И ещё одно следует понять и уяснить себе. Для того чтобы быть поэтом, вовсе не обязательно говорить а рифму, клясться ямбами и приподниматься на цыпочки. Можно быть поэтом и работая над повестью, пьесой или даже критической статьёй — случай, правда, редкий. Забавно то, что один и тот же человек, написав стихи и прозу, в стихах может оказаться прозаиком, в прозе подлинным поэтом. Так случилось, например, с Гоголем. Его «Ганс Кюхельгартен» — весьма скучная проза, а «Мёртвые души», «Тарас Бульба» или «Вечера на хуторе близ Диканьки» — высокая поэзия.

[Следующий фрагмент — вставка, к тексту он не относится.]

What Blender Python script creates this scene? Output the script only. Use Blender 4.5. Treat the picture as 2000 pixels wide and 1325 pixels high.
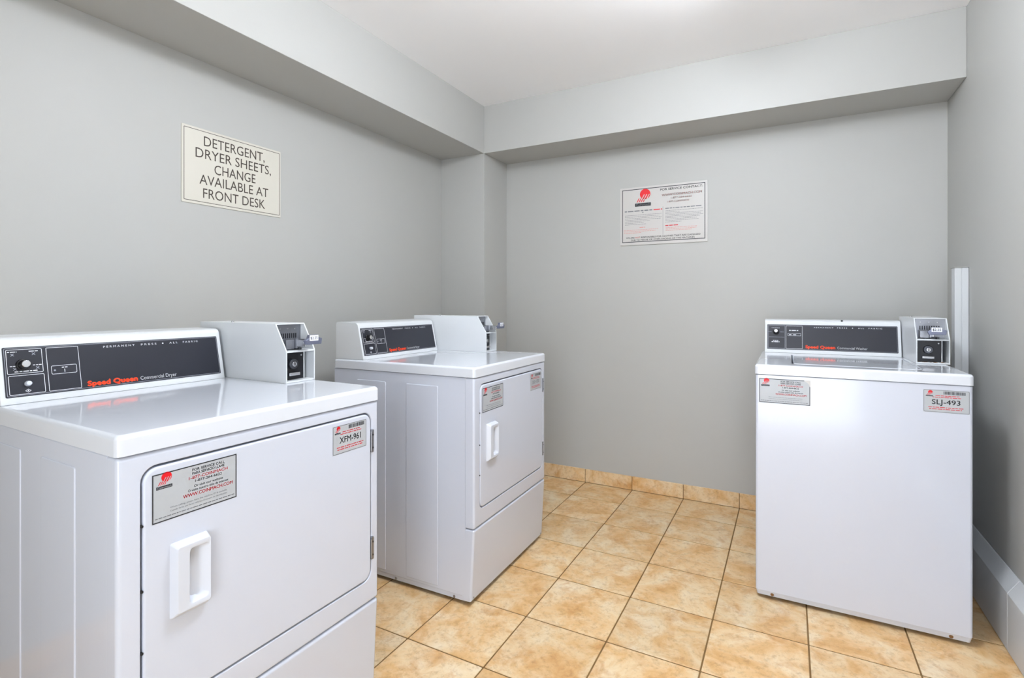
import bpy, bmesh, math, random
from mathutils import Vector, Matrix

for o in list(bpy.data.objects):
    bpy.data.objects.remove(o)
SC = bpy.context.scene
COL = SC.collection

# ------------------------------------------------------------------ camera
FPX, CYPX = 1014.95, 593.97
cam_d = bpy.data.cameras.new('camera')
cam_d.sensor_width = 36.0
cam_d.lens = FPX * 36.0 / 2000.0
cam_d.shift_y = (CYPX - 662.5) / 2000.0
cam_d.clip_start = 0.02
cam = bpy.data.objects.new('camera', cam_d)
COL.objects.link(cam)
cam.location = (1.5045, -1.1381, 1.1844)
cam.rotation_euler = (math.pi / 2, 0, math.radians(28.03))
SC.camera = cam

# ------------------------------------------------------------------ world, exposure
world = bpy.data.worlds.new('world')
SC.world = world
world.use_nodes = True
world.node_tree.nodes['Background'].inputs[0].default_value = (0.86, 0.92, 1.0, 1)   # overcast daylight, enters by the added opening
world.node_tree.nodes['Background'].inputs[1].default_value = 5.0
FILL_OPENING = (1.02, 2.10, 0.0, 2.15)   # made-up opening behind the viewer, added for fill daylight: x0, x1, z0, z1
por_d = bpy.data.lights.new('fill_daylight_portal', 'AREA')
por_d.shape = 'RECTANGLE'
por_d.size, por_d.size_y = FILL_OPENING[1] - FILL_OPENING[0], FILL_OPENING[3] - FILL_OPENING[2]
por_d.cycles.is_portal = True    # only guides sampling of the fill daylight through the added opening
por = bpy.data.objects.new('fill_daylight_portal', por_d)
COL.objects.link(por)
por.location = ((FILL_OPENING[0] + FILL_OPENING[1]) / 2, -2.38, (FILL_OPENING[2] + FILL_OPENING[3]) / 2)
por.rotation_euler = (math.pi / 2, 0, 0)
SC.view_settings.view_transform = 'Standard'
SC.view_settings.look = 'None'
SC.view_settings.gamma = 1.0
SC.view_settings.use_curve_mapping = False
SC.view_settings.exposure = 0.55
LAMP_STRENGTH = 59.0          # glow of the ceiling dome above the machines

# ------------------------------------------------------------------ room dimensions
T = 0.31316                    # floor tile pitch
XL, XR = -0.633, 2.198         # left / right wall
YB, YF = 2.141, -2.30          # back wall / wall behind the photographer
ZC = 2.499                     # ceiling
BX, BY, BZ = -0.2844, 1.826, 2.186   # beam faces and underside


# ================================================================== materials
def lin(c):
    out = []
    for v in c:
        v = v / 255.0
        out.append(v / 12.92 if v <= 0.04045 else ((v + 0.055) / 1.055) ** 2.4)
    return tuple(out) + (1.0,)


MATS = {}


def mat(name, rgb, rough=0.5, metal=0.0, coat=0.0, emit=0.0, bump=None, vary=0.0, vscale=6.0, spec=0.5):
    """principled material with a little procedural variation and optional noise bump (scale, strength)"""
    m = bpy.data.materials.new(name)
    m.use_nodes = True
    nt = m.node_tree
    b = nt.nodes['Principled BSDF']
    b.inputs['Base Color'].default_value = lin(rgb)
    b.inputs['Roughness'].default_value = rough
    b.inputs['Metallic'].default_value = metal
    b.inputs['Coat Weight'].default_value = coat
    b.inputs['Coat Roughness'].default_value = 0.08
    b.inputs['Specular IOR Level'].default_value = spec
    if emit:
        b.inputs['Emission Color'].default_value = lin(rgb)
        b.inputs['Emission Strength'].default_value = emit
    tc = nt.nodes.new('ShaderNodeTexCoord')
    if vary:
        n = nt.nodes.new('ShaderNodeTexNoise')
        n.inputs['Scale'].default_value = vscale
        n.inputs['Detail'].default_value = 4
        nt.links.new(tc.outputs['Object'], n.inputs['Vector'])
        mix = nt.nodes.new('ShaderNodeMix')
        mix.data_type = 'RGBA'
        mix.inputs[6].default_value = lin(tuple(max(0, c - vary) for c in rgb))
        mix.inputs[7].default_value = lin(tuple(min(255, c + vary) for c in rgb))
        nt.links.new(n.outputs['Fac'], mix.inputs[0])
        nt.links.new(mix.outputs[2], b.inputs['Base Color'])
    if bump:
        n2 = nt.nodes.new('ShaderNodeTexNoise')
        n2.inputs['Scale'].default_value = bump[0]
        n2.inputs['Detail'].default_value = 3
        nt.links.new(tc.outputs['Object'], n2.inputs['Vector'])
        bp = nt.nodes.new('ShaderNodeBump')
        bp.inputs['Strength'].default_value = bump[1]
        bp.inputs['Distance'].default_value = 0.002
        nt.links.new(n2.outputs['Fac'], bp.inputs['Height'])
        nt.links.new(bp.outputs['Normal'], b.inputs['Normal'])
    MATS[name] = m
    return m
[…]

Поэзия не только обязательный спутник литературы, и живёт она не только в литературных заповедниках. Всё, что делал кинорежиссёр Александр Довженко, пронизано поэзией. Его «Арсенал» и «Земля» истинно поэтичны.

Поэзия и рядом с нами, и в нас. При желании и жажде поэтического её можно обнаружить решительно повсюду. Она присутствует во всём, хотя в руки, как золотоперая жар-птица, даётся не всегда и не всем.

Что касается музы, то залучить её «на пир младых затей» не так уж трудно. Она является по первому зову во всех тех случаях, когда явление её вызывается действительной и жаркой потребностью души зовущего. Она весьма демократична и является без промедления не только к всесветным знаменитостям, но и к нам грешным, представляющим меньшую литературную братию. К каждому приходит она в своё время, как первая любовь, и приход её всегда в радость. Впрочем, когда это было впервые, обычно сказать затруднительно. Случается, что первое её явление на поверку оказывается вовсе не первым, что ещё прежде того душа твоя встречалась с ней когда-то «в смутном сне», как это рассказано в той же восьмой главе «Евгения Онегина».

Опять она у меня под пером — эта глава. Ею я начинал разговор, ею и заканчиваю. Одно упоминание о ней доставляет мне удовольствие, потому что во всей бескрайней стране, зовущейся Поэзией, нет для меня создания дороже и учительней.